The order came after Khalid said that the police is caught between conflicting jurisdictions: a custody order from the civil court which granted the custody of children to Indira, while the Shariah Court’s order which favoured Mohd Ridzuan.

“The general principle of a mandamus order is to enforce public good... a mandamus doesn’t lie on the enforcement of a civil dispute,” Abdul Aziz said.

“The order cannot be issued where only the right of an individual is taken into account,” he added. Both he and fellow Court of Appeal judge Datuk Ahmadi Asnawi ruled in favour of the IGP.

Datuk Tengku Maimun Tuan Mat who held the dissenting view, said however that the Ipoh High Court judge Lee Swee Seng “did not err” in making the mandamus order.

Indira’s counsel M. Kulasegaran then pointed out that the mandamus order was issued after his client failed to locate Mohd Ridzuan.

Abdul Aziz, however, replied that Indira still has the option of hiring the court bailiff to carry out the job.

But the appellate court’s 2-1 ruling disconcerted several other lawyers in the courtroom.

“If the police are not going to do anything... the minority community is concerned... do we now have to employ private investigators or employ our own enforcement units?” Philip Koh Tong Ngee, who held a watching brief for the Malaysian Consultative Council of Buddhism, Christianity, Hinduism, Sikhism and Taoism (MCCBCHST), asked the three judges.

For the mother of young Prasana Diksa however, today’s court decision was not a surprise.

“I’m very disappointed but I expected this judgement.
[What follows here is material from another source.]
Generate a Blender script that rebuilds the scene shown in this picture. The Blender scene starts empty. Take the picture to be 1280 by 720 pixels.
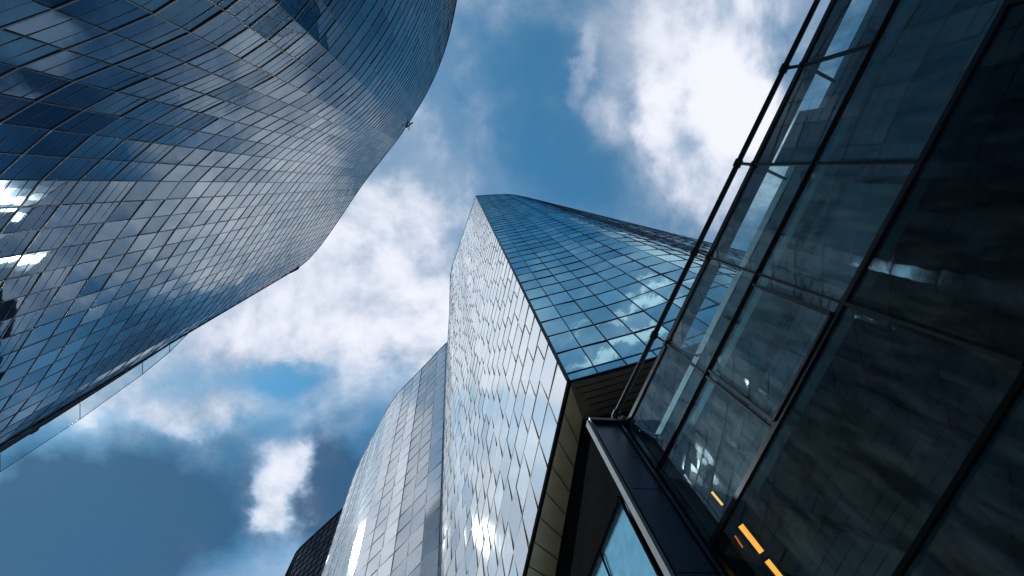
import bpy, math, random
from mathutils import Vector, Matrix
random.seed(7)
R = math.radians
scene = bpy.context.scene
COL = scene.collection

# ---------------------------------------------------------------- camera
F = 620.0                                   # focal length in 1280-wide units
EYE = Vector((0, 0, 1.6))
Zc = Vector((-75, 148, -F)).normalized()    # world up seen from the camera
Xc = (Vector((1, 0, 0)) - Zc.x * Zc).normalized()
Yc = Zc.cross(Xc)
ROT = Matrix((Xc, Yc, Zc))                  # camera space -> world space
cam = bpy.data.cameras.new('camera'); camo = bpy.data.objects.new('camera', cam)
COL.objects.link(camo); scene.camera = camo
cam.sensor_width = 36; cam.lens = 36 * F / 1280
cam.clip_start = 0.1; cam.clip_end = 6000
camo.matrix_world = Matrix.Translation(EYE) @ ROT.to_4x4()

def at(px, py, h):
    """the place h metres above eye level that is seen at (px, py)"""
    d = ROT @ Vector((px - 640, 360 - py, -F))
    return EYE + d * (h / d.z)
def plan(px, py):
    p = at(px, py, 1.0) - EYE
    return (p.x, p.y)

# ---------------------------------------------------------------- light
SUN_EL, SUN_AZ = R(48), R(152)              # azimuth measured from +X towards +Y
sd = Vector((math.cos(SUN_EL) * math.cos(SUN_AZ), math.cos(SUN_EL) * math.sin(SUN_AZ), math.sin(SUN_EL)))
sl = bpy.data.lights.new('sun', 'SUN'); sl.energy = 5.0; sl.angle = R(2.0); sl.color = (1, .97, .93)
so = bpy.data.objects.new('sun', sl); COL.objects.link(so)
so.rotation_euler = sd.to_track_quat('Z', 'Y').to_euler()
scene.view_settings.view_transform = 'Standard'
scene.view_settings.look = 'None'
scene.view_settings.exposure = 0.12
scene.view_settings.gamma = 1.0

class NT:
    """small node helper"""
    def __init__(s, tree): s.t = tree; s.n = tree.nodes; s.l = tree.links
    def new(s, typ, **kw):
        n = s.n.new(typ)
        for k, v in kw.items(): setattr(n, k, v)
        return n
    def put(s, sock, v):
        if isinstance(v, bpy.types.NodeSocket): s.l.new(v, sock)
        elif isinstance(v, (tuple, list)) and sock.type == 'RGBA' and len(v) == 3: sock.default_value = (*v, 1)
        else: sock.default_value = v
    def m(s, op, a, b=None, c=None, clamp=False):
        n = s.new('ShaderNodeMath', operation=op, use_clamp=clamp); s.put(n.inputs[0], a)
        if b is not None: s.put(n.inputs[1], b)
        if c is not None: s.put(n.inputs[2], c)
        return n.outputs[0]
    def v(s, op, a, b=None):
        n = s.new('ShaderNodeVectorMath', operation=op); s.put(n.inputs[0], a)
        if b is not None: s.put(n.inputs[1], b)
        return n.outputs['Value'] if op in ('LENGTH', 'DOT_PRODUCT') else n.outputs[0]
    def mix(s, f, a, b):
        n = s.new('ShaderNodeMix', data_type='RGBA'); s.put(n.inputs[0], f); s.put(n.inputs[6], a); s.put(n.inputs[7], b)
        return n.outputs[2]
    def step(s, x, a, b, lo=0.0, hi=1.0):
        n = s.new('ShaderNodeMapRange', interpolation_type='SMOOTHSTEP'); s.put(n.inputs[0], x)
        for i, q in enumerate((a, b, lo, hi)): n.inputs[i + 1].default_value = q
        return n.outputs[0]
    def noise(s, vec, scale, detail=5, rough=.55, dist=0.0, out=0):
        n = s.new('ShaderNodeTexNoise'); s.put(n.inputs['Vector'], vec)
        n.inputs['Scale'].default_value = scale; n.inputs['Detail'].default_value = detail
        n.inputs['Roughness'].default_value = rough; n.inputs['Distortion'].default_value = dist
        return n.outputs[out]

world = bpy.data.worlds.new('World'); scene.world = world; world.use_nodes = True
g = NT(world.node_tree); g.n.clear()
tc = g.new('ShaderNodeTexCoord')
sky = g.new('ShaderNodeTexSky', sky_type='NISHITA', sun_disc=False, sun_elevation=SUN_EL)
sky.sun_rotation = R(90) - SUN_AZ
sky.air_density = 1.0; sky.dust_density = 0.1; sky.ozone_density = 2.0
# a layer of broken cloud on a plane overhead: direction divided by its height
sep = g.new('ShaderNodeSeparateXYZ'); g.l.new(tc.outputs['Generated'], sep.inputs[0])
zz = g.m('MAXIMUM', sep.outputs[2], 0.06)
cmb = g.new('ShaderNodeCombineXYZ')
g.l.new(g.m('DIVIDE', sep.outputs[0], zz), cmb.inputs[0]); g.l.new(g.m('DIVIDE', sep.outputs[1], zz), cmb.inputs[1])
P = cmb.outputs[0]
wc = g.noise(P, 3.6, 8, .62, 0, 1)
wv = g.v('SUBTRACT', wc, (0.5, 0.5, 0.5))
wsc = g.new('ShaderNodeVectorMath', operation='SCALE'); g.l.new(wv, wsc.inputs[0]); wsc.inputs['Scale'].default_value = 0.30
flat = g.v('MULTIPLY', wsc.outputs[0], (1, 1, 0))
PW = g.v('ADD', P, flat)
def blob(px, py, rx, ry, ang=0):
    cx, cy = plan(px, py)
    mp = g.new('ShaderNodeMapping', vector_type='TEXTURE'); g.l.new(PW, mp.inputs[0])
    mp.inputs['Location'].default_value = (cx, cy, 0); mp.inputs['Rotation'].default_value = (0, 0, R(ang))
    mp.inputs['Scale'].default_value = (rx / F, ry / F, 1)
    return g.step(g.v('LENGTH', mp.outputs[0]), 0.25, 1.25, 1.0, 0.0)
def blobs(lst):
    tot = None
    for (px, py, rx, ry, ang, amp) in lst:
        b = g.m('MULTIPLY', blob(px, py, rx, ry, ang), amp)
        tot = b if tot is None else g.m('ADD', tot, b)
    return tot
CLOUDS = [(880, 50, 112, 150, 0, .8), (905, 190, 95, 120, -25, .8), (770, 150, 34, 46, 0, .35), (960, 120, 130, 190, 25, .4),
          (500, 290, 115, 120, 0, .8), (435, 370, 130, 110, -30, 1.0), (300, 405, 110, 70, -30, .7), (560, 180, 85, 110, 20, .5),
          (245, 520, 70, 55, 0, .75), (375, 618, 96, 84, 30, .9), (340, 660, 50, 40, 0, .35), (410, 580, 50, 50, 0, .3), (480, 440, 90, 60, -40, .4), (732, 85, 16, 46, 10, .5),
          (600, 500, 95, 200, 0, 2.0), (540, 400, 60, 60, 0, .9), (605, 690, 75, 80, 0, 1.2), (505, 395, 60, 60, 0, .5), (690, -130, 330, 170, 0, .42), (-60, 300, 120, 160, 0, .7), (170, 320, 150, 120, 0, 1.0), (140, 470, 90, 60, 0, .7), (300, 500, 60, 40, 0, .4), (400, 560, 110, 120, 0, .45),  # mostly unseen clouds, added so the glass has something bright to reflect
          (640, -165, 110, 9, -6, .9), (700, -120, 120, 7, -4, .7), (-250, 330, 240, 240, 0, .6), (300, 900, 240, 140, 0, .5)]  # wisps above the frame, added as streaks for the blue face to reflect
HOLES = [(650, 90, 95, 120, 0, .7), (350, 464, 52, 34, 0, .7), (715, 215, 90, 60, 20, .5), (590, 330, 40, 36, 0, .3),
         (90, 650, 220, 120, -10, .7), (700, -160, 420, 250, 0, .35), (280, 660, 60, 90, 0, .6), 
         (470, 615, 120, 120, 0, 1.4)]  # mostly hidden gap, added to darken the left tower's reflections
fb = g.noise(P, 2.6, 10, .56, .25)
fbo = g.noise(g.v('ADD', P, (.035, -.045, 0)), 2.6, 10, .56, .25)
fb2 = g.noise(P, 0.9, 4, .5)
dens = g.m('ADD', g.m('SUBTRACT', blobs(CLOUDS), blobs(HOLES)), g.m('MULTIPLY', g.m('SUBTRACT', fb, .5), 1.7))
dens = g.m('ADD', dens, g.m('MULTIPLY', g.m('SUBTRACT', fb2, .5), 0.5))
cov = g.step(dens, -0.20, 1.0)
veil = g.m('MULTIPLY', g.step(dens, -0.7, 0.4), .42)
cov = g.m('MAXIMUM', cov, veil)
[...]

I don’t know what to do now, how am I to find her?” she asked.

Five years ago, Indira was separated from her daughter Prasana Diksa, then 11-months old toddler, when Mohd Ridzuan ran off with the child.
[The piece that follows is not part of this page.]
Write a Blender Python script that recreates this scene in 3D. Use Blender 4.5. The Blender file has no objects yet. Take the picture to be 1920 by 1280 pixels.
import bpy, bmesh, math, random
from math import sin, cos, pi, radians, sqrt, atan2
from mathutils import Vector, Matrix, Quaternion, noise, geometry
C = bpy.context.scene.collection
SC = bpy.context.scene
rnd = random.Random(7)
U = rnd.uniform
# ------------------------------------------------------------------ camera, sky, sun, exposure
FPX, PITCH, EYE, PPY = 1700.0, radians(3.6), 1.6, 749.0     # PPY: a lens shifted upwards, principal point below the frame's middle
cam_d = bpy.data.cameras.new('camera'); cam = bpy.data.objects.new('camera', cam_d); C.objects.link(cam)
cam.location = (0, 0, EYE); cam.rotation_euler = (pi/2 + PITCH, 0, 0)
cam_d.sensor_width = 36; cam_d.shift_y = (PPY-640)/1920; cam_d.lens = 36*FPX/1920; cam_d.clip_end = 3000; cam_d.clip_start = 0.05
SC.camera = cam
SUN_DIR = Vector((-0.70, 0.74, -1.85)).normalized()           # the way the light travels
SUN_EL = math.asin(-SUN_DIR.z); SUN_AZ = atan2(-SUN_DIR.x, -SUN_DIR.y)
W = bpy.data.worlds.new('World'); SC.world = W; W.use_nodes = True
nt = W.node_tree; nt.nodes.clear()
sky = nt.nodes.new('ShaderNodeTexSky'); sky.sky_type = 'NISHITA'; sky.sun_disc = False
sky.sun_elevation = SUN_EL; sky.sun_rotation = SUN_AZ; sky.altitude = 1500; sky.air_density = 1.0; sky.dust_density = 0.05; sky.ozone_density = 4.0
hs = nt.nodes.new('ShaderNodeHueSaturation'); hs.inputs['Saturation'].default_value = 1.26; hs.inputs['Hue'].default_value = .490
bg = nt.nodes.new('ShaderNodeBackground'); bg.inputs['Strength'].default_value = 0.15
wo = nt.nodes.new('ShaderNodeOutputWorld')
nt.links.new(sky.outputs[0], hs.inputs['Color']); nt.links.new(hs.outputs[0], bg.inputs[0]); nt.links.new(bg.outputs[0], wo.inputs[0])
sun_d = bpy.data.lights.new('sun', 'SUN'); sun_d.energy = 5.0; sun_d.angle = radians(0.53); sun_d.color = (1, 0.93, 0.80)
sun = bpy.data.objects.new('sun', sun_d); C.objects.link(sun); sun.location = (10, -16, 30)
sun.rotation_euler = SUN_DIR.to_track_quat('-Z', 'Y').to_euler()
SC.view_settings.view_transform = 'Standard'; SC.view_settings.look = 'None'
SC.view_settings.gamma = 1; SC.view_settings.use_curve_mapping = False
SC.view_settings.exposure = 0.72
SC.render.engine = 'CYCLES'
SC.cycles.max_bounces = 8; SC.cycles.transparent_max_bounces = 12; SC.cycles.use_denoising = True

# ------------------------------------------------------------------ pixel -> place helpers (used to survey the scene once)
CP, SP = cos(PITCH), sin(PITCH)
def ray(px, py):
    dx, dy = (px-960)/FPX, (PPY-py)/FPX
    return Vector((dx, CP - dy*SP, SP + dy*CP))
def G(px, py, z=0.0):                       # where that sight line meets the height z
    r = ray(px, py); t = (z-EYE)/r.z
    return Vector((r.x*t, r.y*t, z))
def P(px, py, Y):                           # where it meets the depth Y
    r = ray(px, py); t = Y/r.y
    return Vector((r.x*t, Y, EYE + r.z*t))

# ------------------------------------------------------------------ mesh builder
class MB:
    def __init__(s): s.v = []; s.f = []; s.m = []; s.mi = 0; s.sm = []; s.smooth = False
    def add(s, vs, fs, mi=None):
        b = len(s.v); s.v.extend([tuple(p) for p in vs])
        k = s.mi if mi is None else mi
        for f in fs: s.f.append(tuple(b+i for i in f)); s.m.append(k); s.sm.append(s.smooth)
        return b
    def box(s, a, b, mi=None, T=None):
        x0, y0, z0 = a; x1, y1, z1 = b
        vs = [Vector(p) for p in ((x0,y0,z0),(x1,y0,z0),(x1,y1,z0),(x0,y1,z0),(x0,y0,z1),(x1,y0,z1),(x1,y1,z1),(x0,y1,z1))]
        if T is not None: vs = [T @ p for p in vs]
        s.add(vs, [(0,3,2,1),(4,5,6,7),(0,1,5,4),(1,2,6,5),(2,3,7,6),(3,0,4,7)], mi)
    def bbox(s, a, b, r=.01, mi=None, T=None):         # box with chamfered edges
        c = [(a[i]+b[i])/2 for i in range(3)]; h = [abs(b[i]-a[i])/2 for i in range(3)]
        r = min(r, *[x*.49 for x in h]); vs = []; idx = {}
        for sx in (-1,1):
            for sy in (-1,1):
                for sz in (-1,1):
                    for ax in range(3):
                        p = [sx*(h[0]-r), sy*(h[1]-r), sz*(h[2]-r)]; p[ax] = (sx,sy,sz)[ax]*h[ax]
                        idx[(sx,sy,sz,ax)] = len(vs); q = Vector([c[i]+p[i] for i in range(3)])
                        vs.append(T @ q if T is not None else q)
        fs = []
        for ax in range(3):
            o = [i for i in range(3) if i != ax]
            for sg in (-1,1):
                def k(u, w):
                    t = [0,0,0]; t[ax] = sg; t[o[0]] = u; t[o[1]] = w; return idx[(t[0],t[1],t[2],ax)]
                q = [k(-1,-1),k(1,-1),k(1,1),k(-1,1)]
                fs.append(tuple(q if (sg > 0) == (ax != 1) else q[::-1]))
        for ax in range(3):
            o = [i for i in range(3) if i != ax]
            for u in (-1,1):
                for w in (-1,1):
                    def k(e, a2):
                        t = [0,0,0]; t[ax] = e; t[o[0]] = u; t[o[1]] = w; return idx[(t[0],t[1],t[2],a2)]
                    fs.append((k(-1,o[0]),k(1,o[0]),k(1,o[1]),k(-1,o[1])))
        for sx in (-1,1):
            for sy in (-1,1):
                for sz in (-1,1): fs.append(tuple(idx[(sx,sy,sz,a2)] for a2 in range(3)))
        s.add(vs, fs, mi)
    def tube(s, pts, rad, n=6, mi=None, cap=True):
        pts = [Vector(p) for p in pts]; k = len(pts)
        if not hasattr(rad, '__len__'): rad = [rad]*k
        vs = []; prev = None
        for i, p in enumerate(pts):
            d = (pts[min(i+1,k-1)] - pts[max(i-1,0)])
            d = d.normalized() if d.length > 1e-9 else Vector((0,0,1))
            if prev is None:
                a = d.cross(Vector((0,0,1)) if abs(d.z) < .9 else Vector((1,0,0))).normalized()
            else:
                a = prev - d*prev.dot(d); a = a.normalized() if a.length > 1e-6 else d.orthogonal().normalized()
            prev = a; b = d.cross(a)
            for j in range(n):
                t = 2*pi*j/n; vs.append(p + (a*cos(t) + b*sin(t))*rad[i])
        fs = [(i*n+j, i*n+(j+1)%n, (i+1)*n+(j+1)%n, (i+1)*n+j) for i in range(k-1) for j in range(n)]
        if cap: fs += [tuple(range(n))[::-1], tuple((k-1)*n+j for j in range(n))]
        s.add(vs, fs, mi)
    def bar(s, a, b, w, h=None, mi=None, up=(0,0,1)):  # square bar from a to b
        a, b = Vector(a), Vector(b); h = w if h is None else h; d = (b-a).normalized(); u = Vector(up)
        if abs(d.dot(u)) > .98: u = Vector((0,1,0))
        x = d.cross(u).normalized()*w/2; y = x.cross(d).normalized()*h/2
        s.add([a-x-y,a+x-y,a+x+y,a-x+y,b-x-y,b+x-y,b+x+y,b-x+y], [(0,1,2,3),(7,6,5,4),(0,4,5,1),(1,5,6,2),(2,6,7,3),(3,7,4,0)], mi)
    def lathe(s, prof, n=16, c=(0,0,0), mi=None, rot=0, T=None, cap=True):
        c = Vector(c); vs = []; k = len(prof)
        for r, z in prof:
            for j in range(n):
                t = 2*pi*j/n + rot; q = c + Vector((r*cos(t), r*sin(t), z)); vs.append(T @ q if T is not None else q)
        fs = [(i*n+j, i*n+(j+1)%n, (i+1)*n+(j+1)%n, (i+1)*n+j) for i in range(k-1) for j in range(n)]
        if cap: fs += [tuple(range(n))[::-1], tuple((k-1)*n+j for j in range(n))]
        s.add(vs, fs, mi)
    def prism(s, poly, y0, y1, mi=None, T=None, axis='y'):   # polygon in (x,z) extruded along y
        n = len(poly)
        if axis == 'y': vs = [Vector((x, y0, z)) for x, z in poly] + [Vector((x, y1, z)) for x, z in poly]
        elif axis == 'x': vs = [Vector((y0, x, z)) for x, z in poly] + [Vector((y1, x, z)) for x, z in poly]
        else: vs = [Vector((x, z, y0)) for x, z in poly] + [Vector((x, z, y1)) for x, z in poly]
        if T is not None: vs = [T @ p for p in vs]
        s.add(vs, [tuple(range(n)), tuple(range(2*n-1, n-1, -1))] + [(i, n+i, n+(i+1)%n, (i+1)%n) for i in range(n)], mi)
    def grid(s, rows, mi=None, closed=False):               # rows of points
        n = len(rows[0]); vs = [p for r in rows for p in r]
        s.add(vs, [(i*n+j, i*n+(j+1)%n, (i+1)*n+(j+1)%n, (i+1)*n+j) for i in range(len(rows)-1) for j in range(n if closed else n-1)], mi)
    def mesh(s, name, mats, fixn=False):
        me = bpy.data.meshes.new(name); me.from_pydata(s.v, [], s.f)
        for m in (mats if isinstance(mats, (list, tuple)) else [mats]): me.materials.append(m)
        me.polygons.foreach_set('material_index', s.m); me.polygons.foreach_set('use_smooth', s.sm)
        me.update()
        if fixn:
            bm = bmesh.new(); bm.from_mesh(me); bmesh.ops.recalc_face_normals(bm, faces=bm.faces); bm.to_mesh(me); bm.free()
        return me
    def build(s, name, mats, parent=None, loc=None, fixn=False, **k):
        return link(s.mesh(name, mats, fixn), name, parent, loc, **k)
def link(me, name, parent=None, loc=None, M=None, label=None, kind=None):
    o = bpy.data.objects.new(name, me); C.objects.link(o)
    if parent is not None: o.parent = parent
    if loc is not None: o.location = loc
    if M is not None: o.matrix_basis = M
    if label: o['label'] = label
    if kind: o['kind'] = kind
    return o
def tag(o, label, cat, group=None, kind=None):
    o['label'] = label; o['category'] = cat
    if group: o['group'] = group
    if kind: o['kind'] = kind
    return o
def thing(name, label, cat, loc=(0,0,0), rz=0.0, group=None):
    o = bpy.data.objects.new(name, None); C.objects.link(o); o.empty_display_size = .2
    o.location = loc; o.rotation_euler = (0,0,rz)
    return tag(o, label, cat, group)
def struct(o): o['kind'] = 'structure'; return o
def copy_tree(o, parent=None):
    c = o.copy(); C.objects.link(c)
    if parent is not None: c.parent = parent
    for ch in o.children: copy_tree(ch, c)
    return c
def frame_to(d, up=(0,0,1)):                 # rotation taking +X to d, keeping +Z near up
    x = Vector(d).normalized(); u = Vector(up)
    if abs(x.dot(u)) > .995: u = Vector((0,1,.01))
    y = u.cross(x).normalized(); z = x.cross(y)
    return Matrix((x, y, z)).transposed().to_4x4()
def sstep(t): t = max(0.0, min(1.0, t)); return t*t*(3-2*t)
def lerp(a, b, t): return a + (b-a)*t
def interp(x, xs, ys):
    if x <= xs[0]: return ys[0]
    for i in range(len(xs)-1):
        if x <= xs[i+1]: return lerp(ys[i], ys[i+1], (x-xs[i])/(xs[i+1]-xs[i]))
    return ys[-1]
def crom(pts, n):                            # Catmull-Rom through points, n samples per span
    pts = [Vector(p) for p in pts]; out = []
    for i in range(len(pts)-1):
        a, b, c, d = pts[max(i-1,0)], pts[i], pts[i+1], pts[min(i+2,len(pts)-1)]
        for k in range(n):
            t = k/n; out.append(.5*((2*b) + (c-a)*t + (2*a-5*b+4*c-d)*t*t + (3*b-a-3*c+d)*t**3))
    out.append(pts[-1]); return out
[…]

Mohd Ridzuan later unilaterally converted all their three children to Islam and obtained a custody order in the Shariah court for all three.

In the long drawn-out child custody battle, Indira won full custody of her three children in the Ipoh High Court in 2010, with the same civil court issuing a recovery order in her favour.

Lee had also nullified the Shariah court’s custody order and subsequently issued the mandamus order compelling the IGP to act.

On May 30, the civil court also cited Mohd Ridzuan for contempt of its custody order and issued a warrant to arrest and jail him, unless he gave up the child that he had taken away in 2009.

Mohd Ridzuan’s bid to appeal against the High Court’s custody order in favour of Indira was previously dismissed in both the Court of Appeal and Federal Court.

In today’s proceeding, lawyers Andrew Khoo and Goh Siu Lin held watching briefs for the Malaysian Bar and the Joint Action Group for Gender Equality respectively.